* begin Dataset content *
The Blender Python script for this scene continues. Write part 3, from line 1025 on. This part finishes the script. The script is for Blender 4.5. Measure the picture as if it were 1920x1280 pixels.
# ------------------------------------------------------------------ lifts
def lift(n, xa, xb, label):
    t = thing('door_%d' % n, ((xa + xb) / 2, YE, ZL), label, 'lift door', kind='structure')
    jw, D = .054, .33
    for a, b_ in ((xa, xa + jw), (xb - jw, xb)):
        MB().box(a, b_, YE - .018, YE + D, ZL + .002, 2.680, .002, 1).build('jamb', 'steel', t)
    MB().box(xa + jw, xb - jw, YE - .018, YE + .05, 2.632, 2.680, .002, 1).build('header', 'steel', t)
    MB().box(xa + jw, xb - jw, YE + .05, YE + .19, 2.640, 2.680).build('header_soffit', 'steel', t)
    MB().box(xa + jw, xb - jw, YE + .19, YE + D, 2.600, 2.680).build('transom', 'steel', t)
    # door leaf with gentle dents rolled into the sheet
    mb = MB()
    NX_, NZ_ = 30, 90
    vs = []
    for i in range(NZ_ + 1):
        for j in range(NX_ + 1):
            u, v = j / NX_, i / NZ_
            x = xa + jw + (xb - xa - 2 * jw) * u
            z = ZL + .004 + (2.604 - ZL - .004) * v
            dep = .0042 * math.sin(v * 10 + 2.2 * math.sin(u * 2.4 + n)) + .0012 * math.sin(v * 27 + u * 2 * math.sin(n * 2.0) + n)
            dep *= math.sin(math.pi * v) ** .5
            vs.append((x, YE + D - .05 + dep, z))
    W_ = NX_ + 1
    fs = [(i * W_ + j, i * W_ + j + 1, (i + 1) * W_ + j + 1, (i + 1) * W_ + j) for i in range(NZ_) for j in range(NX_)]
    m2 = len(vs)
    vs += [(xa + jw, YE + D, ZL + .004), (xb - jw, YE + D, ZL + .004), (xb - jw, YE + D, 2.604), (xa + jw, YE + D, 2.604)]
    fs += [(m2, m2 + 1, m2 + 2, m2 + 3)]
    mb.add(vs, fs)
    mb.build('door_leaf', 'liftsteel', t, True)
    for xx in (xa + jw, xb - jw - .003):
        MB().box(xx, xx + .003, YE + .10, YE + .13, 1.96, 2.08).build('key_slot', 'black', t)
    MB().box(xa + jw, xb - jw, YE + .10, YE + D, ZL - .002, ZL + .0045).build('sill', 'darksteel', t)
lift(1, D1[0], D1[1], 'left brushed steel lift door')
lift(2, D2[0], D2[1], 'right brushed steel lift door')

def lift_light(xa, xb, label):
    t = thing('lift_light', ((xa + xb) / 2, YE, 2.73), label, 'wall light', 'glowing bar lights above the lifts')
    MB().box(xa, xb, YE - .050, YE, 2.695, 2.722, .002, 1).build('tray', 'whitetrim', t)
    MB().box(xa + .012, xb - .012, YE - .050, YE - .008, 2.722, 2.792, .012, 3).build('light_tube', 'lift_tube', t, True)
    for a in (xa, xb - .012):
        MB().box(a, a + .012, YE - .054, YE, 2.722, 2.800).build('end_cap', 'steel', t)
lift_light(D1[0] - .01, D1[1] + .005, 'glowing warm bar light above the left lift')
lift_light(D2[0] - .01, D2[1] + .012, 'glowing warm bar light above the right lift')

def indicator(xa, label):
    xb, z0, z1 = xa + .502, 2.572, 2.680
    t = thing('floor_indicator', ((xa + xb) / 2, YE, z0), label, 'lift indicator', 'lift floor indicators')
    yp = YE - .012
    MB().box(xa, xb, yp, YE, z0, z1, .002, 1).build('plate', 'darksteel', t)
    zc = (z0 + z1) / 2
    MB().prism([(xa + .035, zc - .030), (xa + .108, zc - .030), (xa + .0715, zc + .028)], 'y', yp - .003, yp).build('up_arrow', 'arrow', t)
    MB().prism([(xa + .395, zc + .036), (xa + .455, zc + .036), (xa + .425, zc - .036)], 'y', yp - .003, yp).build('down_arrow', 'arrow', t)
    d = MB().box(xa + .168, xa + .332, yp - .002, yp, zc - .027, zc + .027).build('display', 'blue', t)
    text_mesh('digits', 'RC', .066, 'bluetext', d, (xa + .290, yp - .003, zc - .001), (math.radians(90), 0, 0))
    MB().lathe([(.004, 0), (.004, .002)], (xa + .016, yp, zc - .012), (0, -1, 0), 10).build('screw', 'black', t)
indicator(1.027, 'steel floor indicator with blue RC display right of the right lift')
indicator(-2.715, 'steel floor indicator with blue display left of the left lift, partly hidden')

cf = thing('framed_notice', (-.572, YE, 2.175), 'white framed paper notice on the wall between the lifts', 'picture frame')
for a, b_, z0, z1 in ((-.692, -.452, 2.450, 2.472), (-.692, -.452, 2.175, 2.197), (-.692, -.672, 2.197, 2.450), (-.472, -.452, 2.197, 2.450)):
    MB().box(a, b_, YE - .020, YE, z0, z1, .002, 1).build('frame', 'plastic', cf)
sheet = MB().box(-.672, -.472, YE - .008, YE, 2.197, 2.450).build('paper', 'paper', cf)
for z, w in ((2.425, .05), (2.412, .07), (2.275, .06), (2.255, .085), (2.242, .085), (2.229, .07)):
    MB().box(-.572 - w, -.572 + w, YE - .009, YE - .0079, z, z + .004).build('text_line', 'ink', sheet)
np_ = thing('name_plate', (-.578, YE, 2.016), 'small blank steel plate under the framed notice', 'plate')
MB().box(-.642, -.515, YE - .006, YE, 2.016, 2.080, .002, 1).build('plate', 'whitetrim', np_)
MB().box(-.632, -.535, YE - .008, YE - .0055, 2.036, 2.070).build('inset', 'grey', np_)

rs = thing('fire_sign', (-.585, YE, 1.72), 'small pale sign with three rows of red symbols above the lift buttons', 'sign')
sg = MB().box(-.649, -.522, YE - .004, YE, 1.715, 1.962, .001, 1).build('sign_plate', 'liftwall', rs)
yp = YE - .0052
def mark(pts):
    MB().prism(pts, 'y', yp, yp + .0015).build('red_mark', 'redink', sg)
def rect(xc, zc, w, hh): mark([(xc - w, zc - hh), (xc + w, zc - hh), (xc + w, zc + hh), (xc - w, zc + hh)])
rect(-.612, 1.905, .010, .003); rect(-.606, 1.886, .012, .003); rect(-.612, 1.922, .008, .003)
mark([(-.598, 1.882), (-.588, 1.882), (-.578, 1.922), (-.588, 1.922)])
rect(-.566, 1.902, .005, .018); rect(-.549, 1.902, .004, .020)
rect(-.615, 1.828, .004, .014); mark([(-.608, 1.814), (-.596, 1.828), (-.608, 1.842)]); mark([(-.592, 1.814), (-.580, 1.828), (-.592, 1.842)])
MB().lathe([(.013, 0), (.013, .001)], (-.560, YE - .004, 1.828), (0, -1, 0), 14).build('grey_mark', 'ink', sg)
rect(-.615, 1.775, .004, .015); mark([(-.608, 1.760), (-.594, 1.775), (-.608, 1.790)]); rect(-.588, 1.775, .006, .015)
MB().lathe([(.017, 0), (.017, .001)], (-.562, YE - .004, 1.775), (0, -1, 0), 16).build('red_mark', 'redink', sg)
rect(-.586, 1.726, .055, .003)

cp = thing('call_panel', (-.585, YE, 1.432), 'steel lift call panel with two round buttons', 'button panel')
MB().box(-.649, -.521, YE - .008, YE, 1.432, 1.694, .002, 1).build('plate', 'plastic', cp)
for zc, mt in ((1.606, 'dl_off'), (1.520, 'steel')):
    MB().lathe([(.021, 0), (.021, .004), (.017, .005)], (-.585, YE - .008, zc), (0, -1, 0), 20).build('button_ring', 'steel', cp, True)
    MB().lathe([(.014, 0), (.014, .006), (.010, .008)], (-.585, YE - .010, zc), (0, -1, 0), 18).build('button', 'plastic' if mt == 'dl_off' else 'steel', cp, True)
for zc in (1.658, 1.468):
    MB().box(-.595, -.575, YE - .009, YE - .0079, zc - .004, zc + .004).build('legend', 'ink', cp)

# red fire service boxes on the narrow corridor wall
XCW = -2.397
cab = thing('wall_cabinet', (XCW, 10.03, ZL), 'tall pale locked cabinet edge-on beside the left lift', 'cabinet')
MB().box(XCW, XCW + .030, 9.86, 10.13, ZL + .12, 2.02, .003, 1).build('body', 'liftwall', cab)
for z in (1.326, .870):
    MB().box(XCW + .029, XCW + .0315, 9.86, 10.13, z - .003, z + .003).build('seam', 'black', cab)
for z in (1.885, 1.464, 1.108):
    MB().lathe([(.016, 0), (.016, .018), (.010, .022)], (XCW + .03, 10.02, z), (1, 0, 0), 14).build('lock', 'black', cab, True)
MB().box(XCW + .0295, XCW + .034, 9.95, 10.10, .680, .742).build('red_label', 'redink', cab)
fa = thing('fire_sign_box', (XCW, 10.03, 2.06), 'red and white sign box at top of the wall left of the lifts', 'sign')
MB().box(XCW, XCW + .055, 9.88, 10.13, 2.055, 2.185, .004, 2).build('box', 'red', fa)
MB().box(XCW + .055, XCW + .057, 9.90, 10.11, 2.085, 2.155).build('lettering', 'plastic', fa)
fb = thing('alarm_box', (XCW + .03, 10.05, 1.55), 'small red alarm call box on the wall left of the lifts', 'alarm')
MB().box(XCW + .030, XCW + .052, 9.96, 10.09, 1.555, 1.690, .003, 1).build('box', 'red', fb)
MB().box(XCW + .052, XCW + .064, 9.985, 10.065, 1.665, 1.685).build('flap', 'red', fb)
* end Dataset content *
Requirement → Look through the data and gather every line with the string "picture" in it.

Solution for this exercise →
The Blender Python script for this scene continues. Write part 3, from line 1025 on. This part finishes the script. The script is for Blender 4.5. Measure the picture as if it were 1920x1280 pixels.
cf = thing('framed_notice', (-.572, YE, 2.175), 'white framed paper notice on the wall between the lifts', 'picture frame')